| SET TASK |
Would you return the run of lines that starts at the one with "Build this scene" and ends at the one with "HAZE = 0.019", ends included, exactly as written and without the images?

╭─ DATASET EXTRACT

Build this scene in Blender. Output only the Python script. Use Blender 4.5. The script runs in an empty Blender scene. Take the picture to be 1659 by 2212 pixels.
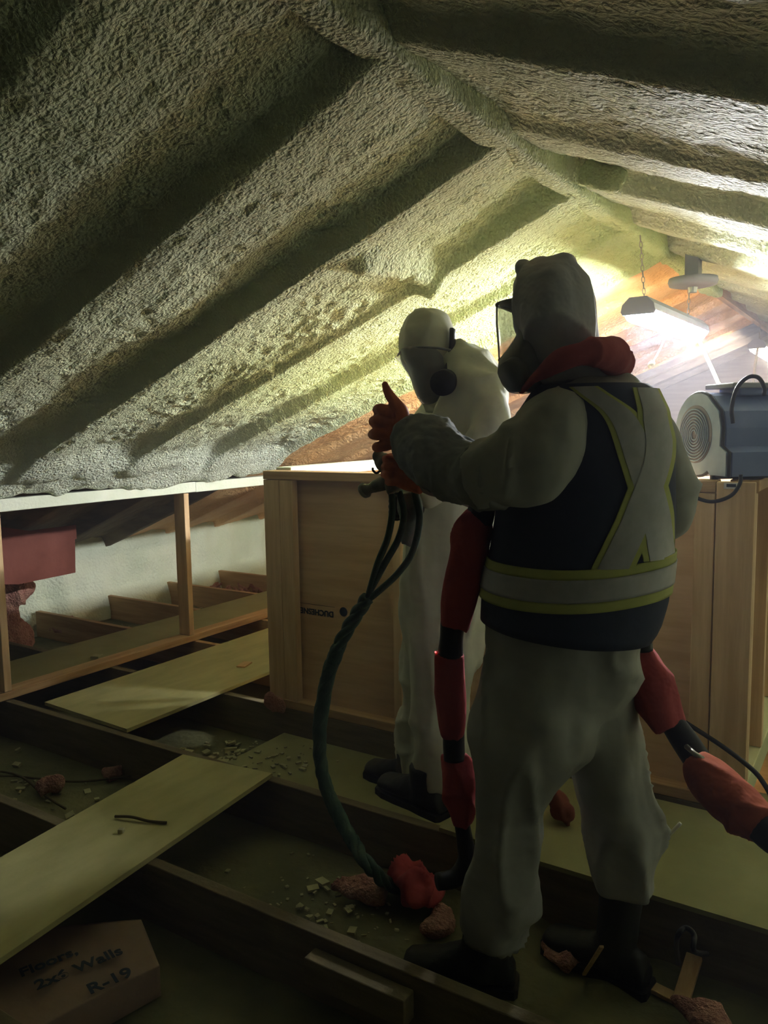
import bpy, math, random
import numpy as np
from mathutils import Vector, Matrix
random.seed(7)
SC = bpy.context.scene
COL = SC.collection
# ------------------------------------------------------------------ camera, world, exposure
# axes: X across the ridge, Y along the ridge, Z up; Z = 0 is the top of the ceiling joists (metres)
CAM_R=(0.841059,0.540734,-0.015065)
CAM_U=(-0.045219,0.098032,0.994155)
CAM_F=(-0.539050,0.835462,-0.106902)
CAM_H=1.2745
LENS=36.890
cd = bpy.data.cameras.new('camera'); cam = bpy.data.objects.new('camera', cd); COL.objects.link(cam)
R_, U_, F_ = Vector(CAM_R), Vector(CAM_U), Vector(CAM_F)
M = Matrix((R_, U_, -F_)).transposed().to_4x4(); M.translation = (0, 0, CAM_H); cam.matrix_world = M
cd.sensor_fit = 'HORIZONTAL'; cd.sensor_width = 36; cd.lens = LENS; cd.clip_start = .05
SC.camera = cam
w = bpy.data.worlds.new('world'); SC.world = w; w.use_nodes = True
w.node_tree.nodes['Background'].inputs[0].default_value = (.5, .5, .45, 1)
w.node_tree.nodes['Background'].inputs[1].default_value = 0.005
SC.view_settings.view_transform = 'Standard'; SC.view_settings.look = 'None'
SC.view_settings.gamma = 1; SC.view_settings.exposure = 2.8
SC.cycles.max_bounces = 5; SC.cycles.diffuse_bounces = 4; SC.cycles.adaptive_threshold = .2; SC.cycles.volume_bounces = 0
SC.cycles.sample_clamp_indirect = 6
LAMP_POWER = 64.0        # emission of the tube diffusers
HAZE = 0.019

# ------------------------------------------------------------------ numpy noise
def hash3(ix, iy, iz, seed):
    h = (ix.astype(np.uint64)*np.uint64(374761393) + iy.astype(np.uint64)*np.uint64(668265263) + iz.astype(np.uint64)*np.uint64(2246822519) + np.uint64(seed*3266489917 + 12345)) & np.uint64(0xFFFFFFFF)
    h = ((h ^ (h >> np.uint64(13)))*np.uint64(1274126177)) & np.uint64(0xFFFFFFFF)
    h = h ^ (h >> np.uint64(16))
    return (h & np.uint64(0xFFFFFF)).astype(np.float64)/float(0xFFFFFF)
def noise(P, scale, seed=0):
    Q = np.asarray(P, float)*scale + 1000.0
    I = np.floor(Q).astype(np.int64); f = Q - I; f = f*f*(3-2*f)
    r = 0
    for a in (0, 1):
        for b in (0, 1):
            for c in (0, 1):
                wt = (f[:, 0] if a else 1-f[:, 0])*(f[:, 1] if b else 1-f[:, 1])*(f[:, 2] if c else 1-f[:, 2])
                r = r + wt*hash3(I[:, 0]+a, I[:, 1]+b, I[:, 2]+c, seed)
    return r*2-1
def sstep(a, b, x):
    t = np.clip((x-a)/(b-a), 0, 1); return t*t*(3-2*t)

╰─
╭─ DATASET EXTRACT

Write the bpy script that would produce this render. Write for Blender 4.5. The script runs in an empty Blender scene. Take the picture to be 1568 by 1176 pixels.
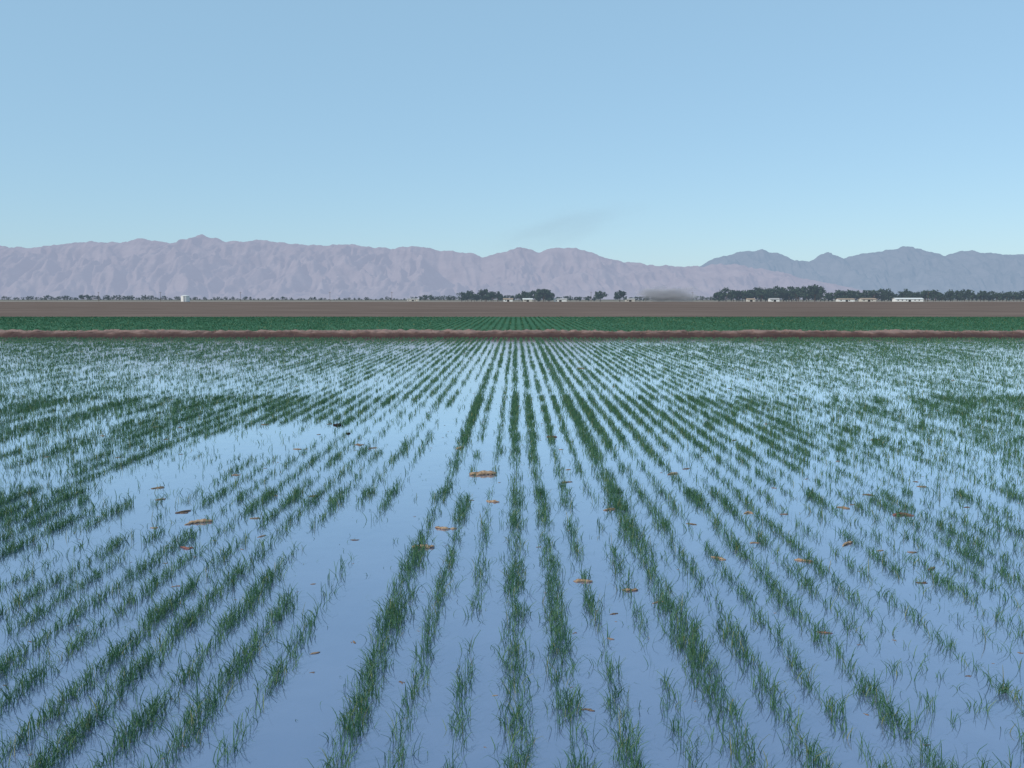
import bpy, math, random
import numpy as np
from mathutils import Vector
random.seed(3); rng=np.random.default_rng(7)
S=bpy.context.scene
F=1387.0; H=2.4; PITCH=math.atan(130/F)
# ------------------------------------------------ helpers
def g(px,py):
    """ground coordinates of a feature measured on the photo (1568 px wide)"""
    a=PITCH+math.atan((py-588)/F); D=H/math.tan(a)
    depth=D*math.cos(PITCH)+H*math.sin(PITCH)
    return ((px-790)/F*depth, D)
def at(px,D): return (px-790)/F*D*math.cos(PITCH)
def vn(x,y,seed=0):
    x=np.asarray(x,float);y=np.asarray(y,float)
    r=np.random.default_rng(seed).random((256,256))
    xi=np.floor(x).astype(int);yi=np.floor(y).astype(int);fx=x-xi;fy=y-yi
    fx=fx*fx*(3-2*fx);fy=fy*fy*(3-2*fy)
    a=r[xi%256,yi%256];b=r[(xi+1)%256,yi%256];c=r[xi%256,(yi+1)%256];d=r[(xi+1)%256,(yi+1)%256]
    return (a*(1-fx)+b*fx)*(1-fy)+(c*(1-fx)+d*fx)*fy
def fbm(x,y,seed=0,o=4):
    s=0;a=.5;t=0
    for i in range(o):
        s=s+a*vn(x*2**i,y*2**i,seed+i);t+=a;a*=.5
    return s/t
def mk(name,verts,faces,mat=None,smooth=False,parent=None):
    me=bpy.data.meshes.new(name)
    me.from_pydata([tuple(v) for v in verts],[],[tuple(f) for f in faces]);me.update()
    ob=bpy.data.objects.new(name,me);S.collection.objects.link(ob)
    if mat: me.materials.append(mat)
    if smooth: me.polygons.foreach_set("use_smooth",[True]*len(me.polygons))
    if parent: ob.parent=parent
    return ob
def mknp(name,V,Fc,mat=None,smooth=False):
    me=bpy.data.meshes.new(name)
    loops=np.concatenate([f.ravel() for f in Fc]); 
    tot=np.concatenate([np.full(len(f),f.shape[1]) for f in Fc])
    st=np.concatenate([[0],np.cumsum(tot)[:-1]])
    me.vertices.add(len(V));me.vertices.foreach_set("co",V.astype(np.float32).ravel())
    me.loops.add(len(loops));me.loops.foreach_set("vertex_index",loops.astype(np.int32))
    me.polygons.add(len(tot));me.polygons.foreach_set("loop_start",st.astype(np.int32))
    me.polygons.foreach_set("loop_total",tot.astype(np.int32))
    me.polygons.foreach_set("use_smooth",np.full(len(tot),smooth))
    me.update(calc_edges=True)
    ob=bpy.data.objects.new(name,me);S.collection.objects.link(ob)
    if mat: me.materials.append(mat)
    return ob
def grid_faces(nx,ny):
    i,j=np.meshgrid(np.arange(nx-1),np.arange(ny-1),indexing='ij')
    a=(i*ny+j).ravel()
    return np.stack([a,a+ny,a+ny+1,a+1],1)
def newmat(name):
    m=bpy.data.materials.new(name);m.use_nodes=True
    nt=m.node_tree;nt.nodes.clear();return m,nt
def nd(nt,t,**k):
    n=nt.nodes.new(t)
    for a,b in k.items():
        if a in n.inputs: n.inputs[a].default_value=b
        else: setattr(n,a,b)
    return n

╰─

| THE REPLY |
Build this scene in Blender. Output only the Python script. Use Blender 4.5. The script runs in an empty Blender scene. Take the picture to be 1659 by 2212 pixels.
import bpy, math, random
import numpy as np
from mathutils import Vector, Matrix
random.seed(7)
SC = bpy.context.scene
COL = SC.collection
# ------------------------------------------------------------------ camera, world, exposure
# axes: X across the ridge, Y along the ridge, Z up; Z = 0 is the top of the ceiling joists (metres)
CAM_R=(0.841059,0.540734,-0.015065)
CAM_U=(-0.045219,0.098032,0.994155)
CAM_F=(-0.539050,0.835462,-0.106902)
CAM_H=1.2745
LENS=36.890
cd = bpy.data.cameras.new('camera'); cam = bpy.data.objects.new('camera', cd); COL.objects.link(cam)
R_, U_, F_ = Vector(CAM_R), Vector(CAM_U), Vector(CAM_F)
M = Matrix((R_, U_, -F_)).transposed().to_4x4(); M.translation = (0, 0, CAM_H); cam.matrix_world = M
cd.sensor_fit = 'HORIZONTAL'; cd.sensor_width = 36; cd.lens = LENS; cd.clip_start = .05
SC.camera = cam
w = bpy.data.worlds.new('world'); SC.world = w; w.use_nodes = True
w.node_tree.nodes['Background'].inputs[0].default_value = (.5, .5, .45, 1)
w.node_tree.nodes['Background'].inputs[1].default_value = 0.005
SC.view_settings.view_transform = 'Standard'; SC.view_settings.look = 'None'
SC.view_settings.gamma = 1; SC.view_settings.exposure = 2.8
SC.cycles.max_bounces = 5; SC.cycles.diffuse_bounces = 4; SC.cycles.adaptive_threshold = .2; SC.cycles.volume_bounces = 0
SC.cycles.sample_clamp_indirect = 6
LAMP_POWER = 64.0        # emission of the tube diffusers
HAZE = 0.019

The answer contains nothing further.